Enter uber-producer and multi-instrumentalist Jon Brion, who has worked with artists as diverse as Kanye West, Fiona Apple and Elliott Smith – and who has signed on to produce album number two, much to Cosentino’s immense joy. “He was just a fan of Best Coast; he played with us at one of our shows in L.A., he played keyboards on Our Deal,” Cosentino explains. “I’d been a huge fan of his work since I’d first heard him, and [him producing] was just an idea we’d thrown out there, which we didn’t really think anything would come of. It’s cool because everything with Best Coast has worked that way; we put something out into the universe and it just happens. It’s very cool that we didn’t really have to stretch for a producer; we just picked this person that we really wanted to work with, and he wanted to do it. We feel extremely privileged.”

Cosentino certainly isn’t joking about her recent luck in floating ideas and having them eventuate. Collaborations with Rivers Cuomo and Kid Cudi occurred this way (“I co-wrote a Weezer song!” she proclaims incredulously), as did their glossy MTV-sanctioned clip for single Our Deal, which was directed and conceptualised by Drew Barrymore. “Actually the night Jon Brion played with us was the same night that we met Drew Barrymore,” Cosentino laughs. “She wanted to come to a show so we put her on a guestlist, obviously, and met her after the show. For someone who has been famous since she was like four or something, she is just very grounded and down-to-Earth. We instantly hit it off and exchanged phone numbers and started talking.

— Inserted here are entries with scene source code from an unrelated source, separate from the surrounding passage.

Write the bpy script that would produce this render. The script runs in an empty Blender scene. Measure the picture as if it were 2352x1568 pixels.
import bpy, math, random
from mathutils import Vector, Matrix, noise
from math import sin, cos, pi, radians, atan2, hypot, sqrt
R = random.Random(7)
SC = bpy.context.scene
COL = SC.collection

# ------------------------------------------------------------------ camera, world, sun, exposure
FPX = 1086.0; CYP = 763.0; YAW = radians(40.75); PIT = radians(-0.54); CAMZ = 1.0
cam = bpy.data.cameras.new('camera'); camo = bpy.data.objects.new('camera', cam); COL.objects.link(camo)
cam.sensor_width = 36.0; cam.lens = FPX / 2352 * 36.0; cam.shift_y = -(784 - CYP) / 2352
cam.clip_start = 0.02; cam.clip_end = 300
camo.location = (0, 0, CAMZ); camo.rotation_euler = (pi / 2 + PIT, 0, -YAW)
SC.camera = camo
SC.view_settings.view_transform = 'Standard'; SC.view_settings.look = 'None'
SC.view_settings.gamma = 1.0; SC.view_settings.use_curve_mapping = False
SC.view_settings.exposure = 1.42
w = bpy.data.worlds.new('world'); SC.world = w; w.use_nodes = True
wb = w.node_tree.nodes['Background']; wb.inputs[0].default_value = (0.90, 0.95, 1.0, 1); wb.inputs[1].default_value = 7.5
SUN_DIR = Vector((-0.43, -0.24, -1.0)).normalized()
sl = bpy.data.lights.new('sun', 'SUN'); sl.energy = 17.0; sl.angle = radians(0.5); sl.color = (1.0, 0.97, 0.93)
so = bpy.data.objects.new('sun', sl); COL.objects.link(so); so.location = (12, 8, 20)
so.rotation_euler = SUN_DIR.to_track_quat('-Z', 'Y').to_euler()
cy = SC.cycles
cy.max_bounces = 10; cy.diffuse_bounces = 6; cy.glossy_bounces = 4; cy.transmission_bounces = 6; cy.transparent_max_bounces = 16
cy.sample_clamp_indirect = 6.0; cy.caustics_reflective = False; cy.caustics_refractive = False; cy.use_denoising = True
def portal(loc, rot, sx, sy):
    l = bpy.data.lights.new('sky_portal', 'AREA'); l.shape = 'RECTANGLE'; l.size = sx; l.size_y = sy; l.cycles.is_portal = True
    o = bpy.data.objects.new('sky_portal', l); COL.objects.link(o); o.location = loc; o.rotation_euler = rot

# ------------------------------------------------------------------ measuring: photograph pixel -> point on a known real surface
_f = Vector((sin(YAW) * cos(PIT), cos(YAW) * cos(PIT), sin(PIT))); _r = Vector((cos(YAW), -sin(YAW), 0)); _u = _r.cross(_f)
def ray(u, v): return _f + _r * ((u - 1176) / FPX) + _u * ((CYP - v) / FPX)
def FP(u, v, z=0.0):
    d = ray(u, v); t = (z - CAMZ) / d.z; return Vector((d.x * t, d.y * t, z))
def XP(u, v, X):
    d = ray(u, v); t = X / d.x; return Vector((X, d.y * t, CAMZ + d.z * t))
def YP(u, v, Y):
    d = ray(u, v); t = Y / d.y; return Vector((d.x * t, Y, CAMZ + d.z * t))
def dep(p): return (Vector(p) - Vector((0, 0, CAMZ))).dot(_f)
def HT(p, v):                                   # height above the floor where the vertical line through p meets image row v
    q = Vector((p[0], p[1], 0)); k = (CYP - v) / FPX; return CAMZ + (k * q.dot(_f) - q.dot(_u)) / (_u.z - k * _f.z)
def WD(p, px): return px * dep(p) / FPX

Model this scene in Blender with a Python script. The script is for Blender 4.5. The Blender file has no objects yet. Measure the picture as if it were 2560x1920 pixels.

Our management and our label and MTV had this idea of doing this big video and getting Drew Barrymore, and it was another thing where we had this idea and didn’t think it would happen, but it ended up being one of the greatest things that has happened to me; to be able to work with Drew Barrymore is a huge accomplishment. But I wasn’t involved in any aspect of it, other than that I was on the set. She invited me to cameo on my own video, which was kind of funny. It was a great experience.”

By the time this story goes to print, Best Coast would have joined Brion in the studio to begin recording album number two. Although Cosentino claims to have left behind that ’60s girl-group sound, she stills find inspiration from the females of that era. But while Crazy For You and the early 7″ records mines the lovelorn likes of The Ronettes, The Crystals and various other Spector-driven groups, this time she is aiming more for the heartland of ’60s America. “I started listening to a lot of old-school female country music like Patsy Cline, Loretta Lynn, Dolly Parton and Wanda Jackson,” she explains, of the album’s proposed direction. “Being a strong, female front-woman is something that I feel very privileged to be. It’s amazing to be a female character that other girls look up to; I get told all the time I’m these young girls’ role model, and I say, ‘Well, I think I’m a terrible role model, but thank you’,” she laughs. “I wanted to emulate the strong women of that era. I’ve been listening to a lot of ’60s country music, and this time I wanted to feature my voice a bit more and experiment with these croony lovesick, beautiful ballads. Jon Brion is perfect at doing these produced, professional female things. I’m really excited about how it will turn out.”